数学者岡潔と将棋

共同通信社の企画ページ。昨年4月の記事です。

記事の趣旨は、様々な国の将棋とかコンピュータ将棋とかのよく聞く話ですが、数学者の岡潔のエピソードは私にとって初耳でした。(ここで触れられている古典詰将棋詰将棋博物館に展示されています。)

「江戸の文化は宗看、看寿の存在だけでも世界に誇れる」。数学者で将棋愛好家だった岡潔が残した言葉だ。多変数解析関数論で世界的に知られた岡は宗看、看寿の才能を絶賛した一人だった。

たしかに、無双、図巧賛@将棋パイナップルの10番目の書き込みにも岡潔氏の文章が掲載されています。

調べてみると、岡潔米長邦雄永世棋聖と親交があったようで、他にも将棋に関わるエピソードを残しているそうですね。例えば、次のような話が残っています。

米長九段の語る岡潔のエピソードを書いておこう。米長九段は若い頃,岡潔の講演会が開かれるのを知り,出かけて行ったのであるが,なんと講師が現れなかった。そこで,プロ棋士が講演会場に聞きにきているということで,主催者は急遽 米長さんにピンチヒッターをお願いし,代わりに将棋の話をしてそこは無事におさまった。後日,そのことを知った岡潔は米長さんを自宅に招き,なんとそこで講演で話すはずだった話を初めから終わりまで,米長さんを相手にしたということである。そのお礼として,米長さんは岡潔を次の名人戦に招待したそうである。 大山ー中原戦であった。両名人の対局を観戦し,なにか感にうたれたのか,岡潔は庭へ出るとおもむろに地面に何かを書き始めた。後ろからのぞいてみるとそれは数式であった。米長さんは写真に撮っておけばよかったと言っている。

将棋とは関係なくなってしまいますが、講演会に来なかった理由がまた変わっていました。

何故岡先生が当日いらっしゃらなかったかというと、 <私は”京都駅の降りたホームで待っていてくれ”と言われた。

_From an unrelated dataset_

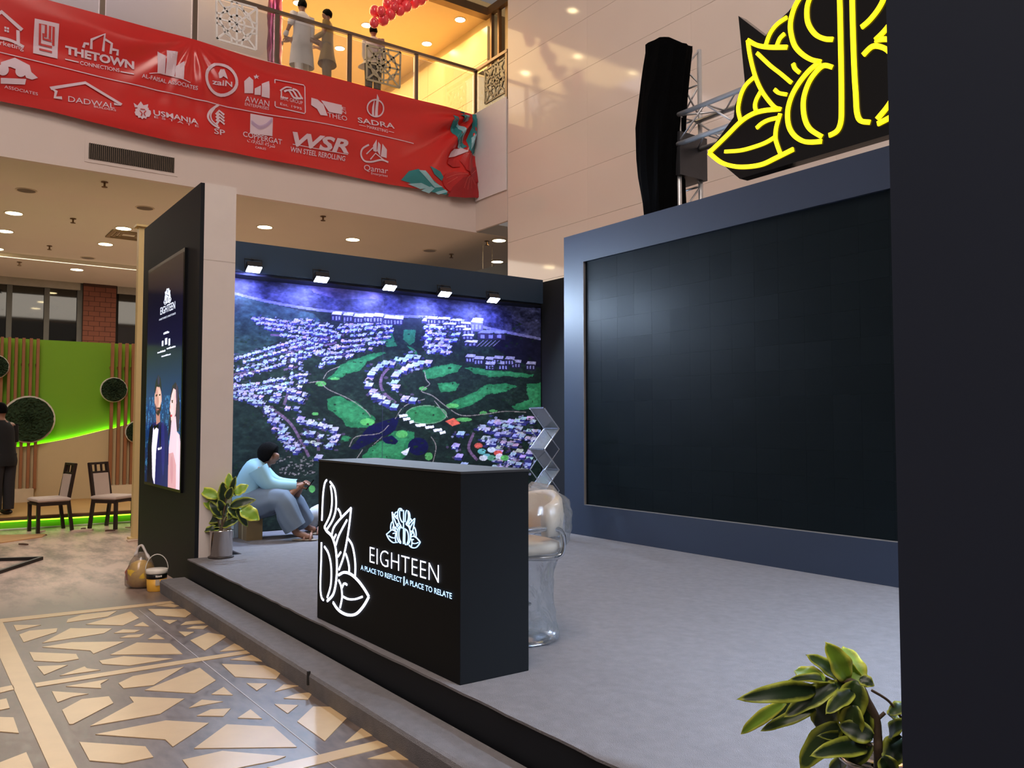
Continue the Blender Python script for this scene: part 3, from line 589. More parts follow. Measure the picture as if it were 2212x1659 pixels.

だから奈良から近鉄線で京都に出て、近鉄線のホームで一時間待っていた。主催者側の人が国鉄の京都駅を探しているであろうことは察しがついていた。しかし私は”降りたホームで”といわれていた。間違えていたのは主催者側だ。正しい方が修正して間違っている方に合わせる、ということはあってはならないことです。間違っている方が正しい方にあわせて修正しなくてはなりません。だから私は近鉄のホームで一時間待って、それで家に帰りました。>と。